Temporal Grouping

Time perception is articulated into structures in the strict sense of the term. Perceived elements are arranged in an orderly fashion by grouping factors, and this provides evidence that time perception does not consist solely in locating events according to their before/after succession in physical time. The early study of temporal grouping factors is Bozzi and Vicario (1960) (cf. Deutsch, 2013). A sequence of four pure tones is presented, for instance C4 (262 Hz), B5 (988Hz), C # 4 (277 Hz) and C6 (1046 Hz), which are cyclically alternat­ed without any pause between them. If each tone’s duration amounts to 200 msec., a single succession of alternating higher and lower tones is perceived. If duration is diminished to 50 msec., one hears two clear-cut distinguished tonal lines that are distant in the tonal space. The higher-pitched tones are grouped together in a tonal line that gives rise to a high-pitched trill. The lower-pitched tones are grouped together in a tonal line that gives rise to a low-pitched trill. Trills are perceived as simultaneous sounds that develop independently of and stand out against each other. This shows that phenomenal time is a form of qualitative ordering of events. At optimally short durations, the grouping fac­tor of temporal proximity is replaced by the factor of tonal proximity. Thus the one-dimensional order of the succession is changed into the ordering of tones into two parallel tonal lines. It is noteworthy that the tonal lines preserve the nature of perceptual objects in general, that is, their phenomenal continuity. Trills are smooth and unitary. It is impossible to hear the pauses between the tones of each line that should correspond to the places left empty in the suc­cession by the tones grouped in either one of the trills (this phenomenon is akin to what one perceives in the well-known “scale illusion,” cf. Deutsch, 1975).

The evidence that time perception is founded on phenomenal structures accounts for the acoustic tunnel effect and the amodal completion in time (Vicario, 1960, 1980).

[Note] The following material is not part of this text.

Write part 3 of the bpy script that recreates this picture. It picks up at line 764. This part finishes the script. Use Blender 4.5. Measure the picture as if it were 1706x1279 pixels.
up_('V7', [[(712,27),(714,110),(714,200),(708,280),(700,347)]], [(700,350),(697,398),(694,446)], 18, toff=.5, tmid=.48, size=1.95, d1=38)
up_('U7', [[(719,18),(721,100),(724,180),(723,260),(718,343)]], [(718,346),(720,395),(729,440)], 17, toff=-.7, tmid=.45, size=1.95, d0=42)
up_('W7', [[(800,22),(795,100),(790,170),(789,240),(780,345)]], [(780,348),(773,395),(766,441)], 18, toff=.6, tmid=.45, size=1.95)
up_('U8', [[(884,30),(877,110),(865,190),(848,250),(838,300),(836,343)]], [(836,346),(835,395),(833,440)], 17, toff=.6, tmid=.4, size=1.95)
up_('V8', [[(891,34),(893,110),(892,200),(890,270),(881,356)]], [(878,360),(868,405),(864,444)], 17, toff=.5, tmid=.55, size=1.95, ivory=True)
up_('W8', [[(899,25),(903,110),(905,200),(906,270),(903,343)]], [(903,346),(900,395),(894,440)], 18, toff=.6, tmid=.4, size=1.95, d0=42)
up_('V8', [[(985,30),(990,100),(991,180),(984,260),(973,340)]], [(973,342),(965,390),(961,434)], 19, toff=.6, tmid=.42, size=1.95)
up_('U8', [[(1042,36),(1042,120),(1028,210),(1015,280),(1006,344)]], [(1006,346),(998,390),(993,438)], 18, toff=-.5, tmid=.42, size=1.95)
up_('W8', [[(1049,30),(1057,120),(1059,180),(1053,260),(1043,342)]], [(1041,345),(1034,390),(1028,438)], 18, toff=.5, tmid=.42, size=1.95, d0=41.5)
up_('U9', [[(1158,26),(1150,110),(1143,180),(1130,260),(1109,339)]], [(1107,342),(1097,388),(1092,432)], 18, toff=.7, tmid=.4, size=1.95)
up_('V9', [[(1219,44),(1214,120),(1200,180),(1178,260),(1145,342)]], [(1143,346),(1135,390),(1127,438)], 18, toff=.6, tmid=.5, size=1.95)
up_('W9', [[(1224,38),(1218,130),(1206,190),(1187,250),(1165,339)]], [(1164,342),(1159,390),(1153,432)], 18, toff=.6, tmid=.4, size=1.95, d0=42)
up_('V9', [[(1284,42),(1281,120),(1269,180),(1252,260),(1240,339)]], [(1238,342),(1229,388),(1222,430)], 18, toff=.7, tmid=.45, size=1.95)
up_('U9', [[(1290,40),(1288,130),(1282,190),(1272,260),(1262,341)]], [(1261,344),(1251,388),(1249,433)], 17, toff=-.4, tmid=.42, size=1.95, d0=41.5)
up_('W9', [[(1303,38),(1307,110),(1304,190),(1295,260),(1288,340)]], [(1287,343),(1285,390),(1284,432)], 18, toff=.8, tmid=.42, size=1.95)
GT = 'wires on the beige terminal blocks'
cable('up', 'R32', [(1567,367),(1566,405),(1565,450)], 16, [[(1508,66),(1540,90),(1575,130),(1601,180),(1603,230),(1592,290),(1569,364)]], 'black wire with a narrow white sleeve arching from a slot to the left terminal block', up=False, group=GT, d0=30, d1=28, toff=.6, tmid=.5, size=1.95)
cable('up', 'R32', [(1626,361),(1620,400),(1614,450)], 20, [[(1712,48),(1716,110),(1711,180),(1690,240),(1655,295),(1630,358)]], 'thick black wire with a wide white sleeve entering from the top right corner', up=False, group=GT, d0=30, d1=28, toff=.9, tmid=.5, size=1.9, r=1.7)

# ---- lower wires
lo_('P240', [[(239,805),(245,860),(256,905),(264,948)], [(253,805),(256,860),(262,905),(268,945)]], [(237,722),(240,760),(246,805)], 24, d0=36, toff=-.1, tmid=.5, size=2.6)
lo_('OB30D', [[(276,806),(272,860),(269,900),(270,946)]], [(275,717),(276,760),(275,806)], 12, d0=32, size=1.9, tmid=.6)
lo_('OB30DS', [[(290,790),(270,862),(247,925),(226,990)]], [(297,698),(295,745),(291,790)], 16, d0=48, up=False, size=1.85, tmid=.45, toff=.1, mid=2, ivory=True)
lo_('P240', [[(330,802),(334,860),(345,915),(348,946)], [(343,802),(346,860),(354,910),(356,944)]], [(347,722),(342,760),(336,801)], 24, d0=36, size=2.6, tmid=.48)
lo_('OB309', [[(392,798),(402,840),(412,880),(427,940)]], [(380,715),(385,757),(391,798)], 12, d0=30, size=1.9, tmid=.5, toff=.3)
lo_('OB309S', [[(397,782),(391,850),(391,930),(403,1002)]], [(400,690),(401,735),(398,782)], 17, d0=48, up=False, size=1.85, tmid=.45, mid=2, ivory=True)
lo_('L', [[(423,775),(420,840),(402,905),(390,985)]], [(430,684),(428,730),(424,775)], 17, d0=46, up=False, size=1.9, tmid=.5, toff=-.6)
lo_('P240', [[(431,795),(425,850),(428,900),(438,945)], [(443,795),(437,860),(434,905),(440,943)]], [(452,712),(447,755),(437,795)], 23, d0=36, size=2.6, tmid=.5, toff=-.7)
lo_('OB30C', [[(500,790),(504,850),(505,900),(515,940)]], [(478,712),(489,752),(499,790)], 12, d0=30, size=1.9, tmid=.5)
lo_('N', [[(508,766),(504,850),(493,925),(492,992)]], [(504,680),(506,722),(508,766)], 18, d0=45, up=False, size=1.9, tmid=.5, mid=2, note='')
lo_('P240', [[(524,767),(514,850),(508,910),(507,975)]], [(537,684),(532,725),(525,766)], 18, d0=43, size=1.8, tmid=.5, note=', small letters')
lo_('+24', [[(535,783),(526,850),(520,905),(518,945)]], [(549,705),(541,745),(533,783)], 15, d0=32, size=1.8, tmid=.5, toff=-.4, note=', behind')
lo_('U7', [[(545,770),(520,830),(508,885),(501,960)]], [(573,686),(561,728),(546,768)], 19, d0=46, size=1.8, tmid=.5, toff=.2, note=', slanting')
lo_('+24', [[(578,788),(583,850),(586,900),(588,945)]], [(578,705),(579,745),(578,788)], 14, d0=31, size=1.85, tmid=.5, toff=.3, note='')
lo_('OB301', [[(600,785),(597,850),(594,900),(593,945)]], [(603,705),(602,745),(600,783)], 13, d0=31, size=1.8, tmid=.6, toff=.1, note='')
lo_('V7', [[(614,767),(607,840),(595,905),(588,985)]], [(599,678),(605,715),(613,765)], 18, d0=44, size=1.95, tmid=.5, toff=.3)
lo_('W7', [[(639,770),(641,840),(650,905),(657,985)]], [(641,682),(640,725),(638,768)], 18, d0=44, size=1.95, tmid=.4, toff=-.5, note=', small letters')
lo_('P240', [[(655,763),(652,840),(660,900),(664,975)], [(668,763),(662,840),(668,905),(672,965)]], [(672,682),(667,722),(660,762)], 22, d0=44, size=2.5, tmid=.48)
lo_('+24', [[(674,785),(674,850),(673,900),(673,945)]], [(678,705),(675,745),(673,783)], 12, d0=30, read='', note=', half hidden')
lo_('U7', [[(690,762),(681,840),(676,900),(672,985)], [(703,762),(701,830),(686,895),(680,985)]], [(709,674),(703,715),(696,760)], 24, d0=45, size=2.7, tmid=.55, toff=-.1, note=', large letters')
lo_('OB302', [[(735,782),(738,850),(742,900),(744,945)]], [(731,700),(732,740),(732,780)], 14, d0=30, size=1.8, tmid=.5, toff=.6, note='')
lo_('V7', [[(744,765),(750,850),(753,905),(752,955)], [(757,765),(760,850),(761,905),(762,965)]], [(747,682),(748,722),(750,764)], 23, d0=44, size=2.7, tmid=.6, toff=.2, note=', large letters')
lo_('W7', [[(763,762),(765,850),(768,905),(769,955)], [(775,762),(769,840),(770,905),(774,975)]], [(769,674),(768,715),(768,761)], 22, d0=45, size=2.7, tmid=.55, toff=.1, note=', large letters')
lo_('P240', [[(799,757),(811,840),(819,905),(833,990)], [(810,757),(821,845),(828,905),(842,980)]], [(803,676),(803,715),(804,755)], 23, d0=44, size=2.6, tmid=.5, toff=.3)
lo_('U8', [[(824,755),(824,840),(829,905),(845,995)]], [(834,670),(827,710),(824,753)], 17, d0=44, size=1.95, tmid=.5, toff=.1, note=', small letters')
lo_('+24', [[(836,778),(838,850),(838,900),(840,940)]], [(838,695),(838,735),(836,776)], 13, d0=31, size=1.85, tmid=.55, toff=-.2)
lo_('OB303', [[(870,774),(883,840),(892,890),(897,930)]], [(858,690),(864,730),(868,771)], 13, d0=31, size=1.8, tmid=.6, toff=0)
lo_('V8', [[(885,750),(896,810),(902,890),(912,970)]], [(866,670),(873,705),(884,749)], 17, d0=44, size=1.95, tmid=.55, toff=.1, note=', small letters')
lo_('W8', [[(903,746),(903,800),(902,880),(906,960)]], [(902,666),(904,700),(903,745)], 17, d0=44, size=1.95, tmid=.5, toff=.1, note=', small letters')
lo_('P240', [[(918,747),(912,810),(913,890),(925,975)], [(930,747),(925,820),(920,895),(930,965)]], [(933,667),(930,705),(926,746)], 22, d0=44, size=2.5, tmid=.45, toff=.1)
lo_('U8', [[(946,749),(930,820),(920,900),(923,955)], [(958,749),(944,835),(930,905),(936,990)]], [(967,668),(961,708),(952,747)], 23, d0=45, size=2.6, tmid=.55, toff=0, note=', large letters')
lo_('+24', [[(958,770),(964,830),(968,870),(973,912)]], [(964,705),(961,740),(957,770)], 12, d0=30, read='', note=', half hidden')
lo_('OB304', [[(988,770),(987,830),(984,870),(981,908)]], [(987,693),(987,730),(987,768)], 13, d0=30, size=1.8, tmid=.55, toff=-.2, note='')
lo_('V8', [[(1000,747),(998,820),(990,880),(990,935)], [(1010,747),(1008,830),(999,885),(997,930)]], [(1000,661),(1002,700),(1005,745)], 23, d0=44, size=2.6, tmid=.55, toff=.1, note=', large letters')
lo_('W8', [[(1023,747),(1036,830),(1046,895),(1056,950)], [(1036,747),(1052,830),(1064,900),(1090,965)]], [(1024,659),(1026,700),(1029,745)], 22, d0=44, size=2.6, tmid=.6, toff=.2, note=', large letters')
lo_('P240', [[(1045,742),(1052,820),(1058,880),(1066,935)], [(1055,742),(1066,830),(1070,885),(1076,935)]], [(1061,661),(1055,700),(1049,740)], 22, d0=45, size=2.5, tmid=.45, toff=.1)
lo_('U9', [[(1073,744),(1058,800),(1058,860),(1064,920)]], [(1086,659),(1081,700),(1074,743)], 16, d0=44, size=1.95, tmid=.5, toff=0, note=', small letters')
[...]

If a sound, for instance a tone, a piece of a melody or a spoken fragment, is presented for at least 1-2 seconds, then is replaced by a noise for 200-700 msec., and then by another sound that is qualitatively iden­tical to the first for 1-2 seconds, subjects hear one and the same sound that persists through the noise, which is heard as a momentary disturbance some­how covering the sound. The sound is so perceptually present as a complete auditory object that it appears partially occluded by the noise, while subjects hardly believe that the noise does not actually contain the sound. Of course there are conditions necessary for this phenomenon to occur. The noise must differ from the sounds by at least 40 dB, otherwise it does not appear as a tun­nel through which sound passes and subjects hear first a sound, then an inter­ruption due to the noise and at last a new sound. The noise must not extend below 0.1 or beyond 0.7 sec. If the noise is too short, it cannot cover the sound that is perceived as if it were wholly present, while the noise is localized else­where. If it is too long, there is no continuation or completion of the sound. It is stopped by the noise, at whose end it is heard to start again.

This phenomenon has a specific temporal extent that functions as a kind of inherent feature for it to occur. It is equivalent to the greatest duration of the noise that allows for the completion of sound behind it, which amounts to 1.2 sec. This temporal feature is optimal if the first and second sounds do not last fewer than 100 msec. Given this time value, the temporal structure induces subjects to connect the sounds that differ more in pitch from the first, so that the phenomenon does not take place.